Copy down all of the data underneath, exactly as shown.

**MATERIAL:**
******************************
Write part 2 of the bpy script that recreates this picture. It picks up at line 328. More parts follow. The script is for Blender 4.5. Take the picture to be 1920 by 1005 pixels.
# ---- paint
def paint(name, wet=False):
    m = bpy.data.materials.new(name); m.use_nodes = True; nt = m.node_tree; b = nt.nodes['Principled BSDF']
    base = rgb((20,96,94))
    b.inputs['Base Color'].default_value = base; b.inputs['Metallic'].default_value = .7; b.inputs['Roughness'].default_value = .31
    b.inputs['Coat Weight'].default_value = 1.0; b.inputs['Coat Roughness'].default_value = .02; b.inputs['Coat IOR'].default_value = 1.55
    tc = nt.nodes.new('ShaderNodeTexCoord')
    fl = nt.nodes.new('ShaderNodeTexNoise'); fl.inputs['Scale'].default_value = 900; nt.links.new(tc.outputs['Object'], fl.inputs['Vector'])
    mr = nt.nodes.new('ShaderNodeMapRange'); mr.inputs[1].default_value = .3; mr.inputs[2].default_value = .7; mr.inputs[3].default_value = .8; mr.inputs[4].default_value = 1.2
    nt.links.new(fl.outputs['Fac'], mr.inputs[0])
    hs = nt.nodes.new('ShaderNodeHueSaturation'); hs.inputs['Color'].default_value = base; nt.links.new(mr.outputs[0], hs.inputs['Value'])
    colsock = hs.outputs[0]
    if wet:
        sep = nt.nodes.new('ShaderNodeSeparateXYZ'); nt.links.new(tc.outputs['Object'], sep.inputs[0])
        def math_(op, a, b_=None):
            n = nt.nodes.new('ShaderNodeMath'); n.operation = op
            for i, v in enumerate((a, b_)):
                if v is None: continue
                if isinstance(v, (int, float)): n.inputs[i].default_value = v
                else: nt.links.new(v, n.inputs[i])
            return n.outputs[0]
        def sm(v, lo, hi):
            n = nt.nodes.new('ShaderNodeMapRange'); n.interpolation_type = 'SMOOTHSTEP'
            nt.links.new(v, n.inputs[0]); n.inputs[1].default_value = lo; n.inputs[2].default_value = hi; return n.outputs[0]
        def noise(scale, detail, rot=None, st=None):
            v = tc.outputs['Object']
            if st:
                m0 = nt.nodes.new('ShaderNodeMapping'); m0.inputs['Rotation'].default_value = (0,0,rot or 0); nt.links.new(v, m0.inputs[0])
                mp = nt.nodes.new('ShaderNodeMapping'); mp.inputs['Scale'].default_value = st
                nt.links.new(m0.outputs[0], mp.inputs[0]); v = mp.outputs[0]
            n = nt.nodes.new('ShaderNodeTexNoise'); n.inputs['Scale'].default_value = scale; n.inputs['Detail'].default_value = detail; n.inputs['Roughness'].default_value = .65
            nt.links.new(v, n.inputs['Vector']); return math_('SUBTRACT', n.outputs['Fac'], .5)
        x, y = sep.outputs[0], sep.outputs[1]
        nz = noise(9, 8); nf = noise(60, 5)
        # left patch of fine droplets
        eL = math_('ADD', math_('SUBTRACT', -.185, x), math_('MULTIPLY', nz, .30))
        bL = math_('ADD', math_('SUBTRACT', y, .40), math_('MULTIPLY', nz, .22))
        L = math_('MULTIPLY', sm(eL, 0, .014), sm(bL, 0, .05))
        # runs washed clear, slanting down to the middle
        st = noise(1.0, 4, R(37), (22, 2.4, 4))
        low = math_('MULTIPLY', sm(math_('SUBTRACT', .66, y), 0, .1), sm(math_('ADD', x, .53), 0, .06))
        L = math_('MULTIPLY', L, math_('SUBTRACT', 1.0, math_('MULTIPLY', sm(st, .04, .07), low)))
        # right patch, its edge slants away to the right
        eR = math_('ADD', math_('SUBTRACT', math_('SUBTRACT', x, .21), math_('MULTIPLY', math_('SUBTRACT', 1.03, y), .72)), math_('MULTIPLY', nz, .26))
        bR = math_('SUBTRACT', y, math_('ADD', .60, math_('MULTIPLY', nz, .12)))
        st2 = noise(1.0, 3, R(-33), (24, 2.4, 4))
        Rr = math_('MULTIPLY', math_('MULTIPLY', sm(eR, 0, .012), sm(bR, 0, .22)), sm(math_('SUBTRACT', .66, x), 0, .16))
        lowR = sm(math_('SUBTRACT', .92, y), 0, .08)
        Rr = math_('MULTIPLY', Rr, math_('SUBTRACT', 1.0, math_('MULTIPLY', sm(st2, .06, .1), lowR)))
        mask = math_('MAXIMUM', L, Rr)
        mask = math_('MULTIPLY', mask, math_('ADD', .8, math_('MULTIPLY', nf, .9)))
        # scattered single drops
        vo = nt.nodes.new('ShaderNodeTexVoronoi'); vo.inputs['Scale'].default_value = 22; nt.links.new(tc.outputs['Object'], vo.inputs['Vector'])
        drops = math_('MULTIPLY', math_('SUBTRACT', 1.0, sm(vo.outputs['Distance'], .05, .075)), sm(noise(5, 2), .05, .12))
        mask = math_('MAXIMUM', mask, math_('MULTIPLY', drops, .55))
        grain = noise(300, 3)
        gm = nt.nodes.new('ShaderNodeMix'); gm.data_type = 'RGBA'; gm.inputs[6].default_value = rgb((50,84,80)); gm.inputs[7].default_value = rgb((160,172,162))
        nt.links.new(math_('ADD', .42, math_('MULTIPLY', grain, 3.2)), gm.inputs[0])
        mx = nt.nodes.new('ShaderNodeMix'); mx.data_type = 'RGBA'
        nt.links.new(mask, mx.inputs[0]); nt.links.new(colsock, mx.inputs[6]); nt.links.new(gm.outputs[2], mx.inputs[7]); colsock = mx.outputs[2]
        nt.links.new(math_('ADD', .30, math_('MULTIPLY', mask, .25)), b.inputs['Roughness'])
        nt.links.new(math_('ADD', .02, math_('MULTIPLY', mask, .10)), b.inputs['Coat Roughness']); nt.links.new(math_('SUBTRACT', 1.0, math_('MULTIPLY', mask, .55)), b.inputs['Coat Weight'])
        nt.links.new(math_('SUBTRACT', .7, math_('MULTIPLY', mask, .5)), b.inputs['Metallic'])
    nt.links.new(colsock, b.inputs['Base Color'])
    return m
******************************
**SOLUTION TO THIS EXERCISE:**
Write part 2 of the bpy script that recreates this picture. It picks up at line 328. More parts follow. The script is for Blender 4.5. Take the picture to be 1920 by 1005 pixels.
# ---- paint
def paint(name, wet=False):
    m = bpy.data.materials.new(name); m.use_nodes = True; nt = m.node_tree; b = nt.nodes['Principled BSDF']
    base = rgb((20,96,94))
    b.inputs['Base Color'].default_value = base; b.inputs['Metallic'].default_value = .7; b.inputs['Roughness'].default_value = .31
    b.inputs['Coat Weight'].default_value = 1.0; b.inputs['Coat Roughness'].default_value = .02; b.inputs['Coat IOR'].default_value = 1.55
    tc = nt.nodes.new('ShaderNodeTexCoord')
    fl = nt.nodes.new('ShaderNodeTexNoise'); fl.inputs['Scale'].default_value = 900; nt.links.new(tc.outputs['Object'], fl.inputs['Vector'])
    mr = nt.nodes.new('ShaderNodeMapRange'); mr.inputs[1].default_value = .3; mr.inputs[2].default_value = .7; mr.inputs[3].default_value = .8; mr.inputs[4].default_value = 1.2
    nt.links.new(fl.outputs['Fac'], mr.inputs[0])
    hs = nt.nodes.new('ShaderNodeHueSaturation'); hs.inputs['Color'].default_value = base; nt.links.new(mr.outputs[0], hs.inputs['Value'])
    colsock = hs.outputs[0]
    if wet:
        sep = nt.nodes.new('ShaderNodeSeparateXYZ'); nt.links.new(tc.outputs['Object'], sep.inputs[0])
        def math_(op, a, b_=None):
            n = nt.nodes.new('ShaderNodeMath'); n.operation = op
            for i, v in enumerate((a, b_)):
                if v is None: continue
                if isinstance(v, (int, float)): n.inputs[i].default_value = v
                else: nt.links.new(v, n.inputs[i])
            return n.outputs[0]
        def sm(v, lo, hi):
            n = nt.nodes.new('ShaderNodeMapRange'); n.interpolation_type = 'SMOOTHSTEP'
            nt.links.new(v, n.inputs[0]); n.inputs[1].default_value = lo; n.inputs[2].default_value = hi; return n.outputs[0]
        def noise(scale, detail, rot=None, st=None):
            v = tc.outputs['Object']
            if st:
                m0 = nt.nodes.new('ShaderNodeMapping'); m0.inputs['Rotation'].default_value = (0,0,rot or 0); nt.links.new(v, m0.inputs[0])
                mp = nt.nodes.new('ShaderNodeMapping'); mp.inputs['Scale'].default_value = st
                nt.links.new(m0.outputs[0], mp.inputs[0]); v = mp.outputs[0]
            n = nt.nodes.new('ShaderNodeTexNoise'); n.inputs['Scale'].default_value = scale; n.inputs['Detail'].default_value = detail; n.inputs['Roughness'].default_value = .65
            nt.links.new(v, n.inputs['Vector']); return math_('SUBTRACT', n.outputs['Fac'], .5)
        x, y = sep.outputs[0], sep.outputs[1]
        nz = noise(9, 8); nf = noise(60, 5)
        # left patch of fine droplets
        eL = math_('ADD', math_('SUBTRACT', -.185, x), math_('MULTIPLY', nz, .30))
        bL = math_('ADD', math_('SUBTRACT', y, .40), math_('MULTIPLY', nz, .22))
        L = math_('MULTIPLY', sm(eL, 0, .014), sm(bL, 0, .05))
        # runs washed clear, slanting down to the middle
        st = noise(1.0, 4, R(37), (22, 2.4, 4))
        low = math_('MULTIPLY', sm(math_('SUBTRACT', .66, y), 0, .1), sm(math_('ADD', x, .53), 0, .06))
        L = math_('MULTIPLY', L, math_('SUBTRACT', 1.0, math_('MULTIPLY', sm(st, .04, .07), low)))
        # right patch, its edge slants away to the right
        eR = math_('ADD', math_('SUBTRACT', math_('SUBTRACT', x, .21), math_('MULTIPLY', math_('SUBTRACT', 1.03, y), .72)), math_('MULTIPLY', nz, .26))
        bR = math_('SUBTRACT', y, math_('ADD', .60, math_('MULTIPLY', nz, .12)))
        st2 = noise(1.0, 3, R(-33), (24, 2.4, 4))
        Rr = math_('MULTIPLY', math_('MULTIPLY', sm(eR, 0, .012), sm(bR, 0, .22)), sm(math_('SUBTRACT', .66, x), 0, .16))
        lowR = sm(math_('SUBTRACT', .92, y), 0, .08)
        Rr = math_('MULTIPLY', Rr, math_('SUBTRACT', 1.0, math_('MULTIPLY', sm(st2, .06, .1), lowR)))
        mask = math_('MAXIMUM', L, Rr)
        mask = math_('MULTIPLY', mask, math_('ADD', .8, math_('MULTIPLY', nf, .9)))
        # scattered single drops
        vo = nt.nodes.new('ShaderNodeTexVoronoi'); vo.inputs['Scale'].default_value = 22; nt.links.new(tc.outputs['Object'], vo.inputs['Vector'])
        drops = math_('MULTIPLY', math_('SUBTRACT', 1.0, sm(vo.outputs['Distance'], .05, .075)), sm(noise(5, 2), .05, .12))
        mask = math_('MAXIMUM', mask, math_('MULTIPLY', drops, .55))
        grain = noise(300, 3)
        gm = nt.nodes.new('ShaderNodeMix'); gm.data_type = 'RGBA'; gm.inputs[6].default_value = rgb((50,84,80)); gm.inputs[7].default_value = rgb((160,172,162))
        nt.links.new(math_('ADD', .42, math_('MULTIPLY', grain, 3.2)), gm.inputs[0])
        mx = nt.nodes.new('ShaderNodeMix'); mx.data_type = 'RGBA'
        nt.links.new(mask, mx.inputs[0]); nt.links.new(colsock, mx.inputs[6]); nt.links.new(gm.outputs[2], mx.inputs[7]); colsock = mx.outputs[2]
        nt.links.new(math_('ADD', .30, math_('MULTIPLY', mask, .25)), b.inputs['Roughness'])
        nt.links.new(math_('ADD', .02, math_('MULTIPLY', mask, .10)), b.inputs['Coat Roughness']); nt.links.new(math_('SUBTRACT', 1.0, math_('MULTIPLY', mask, .55)), b.inputs['Coat Weight'])
        nt.links.new(math_('SUBTRACT', .7, math_('MULTIPLY', mask, .5)), b.inputs['Metallic'])
    nt.links.new(colsock, b.inputs['Base Color'])
    return m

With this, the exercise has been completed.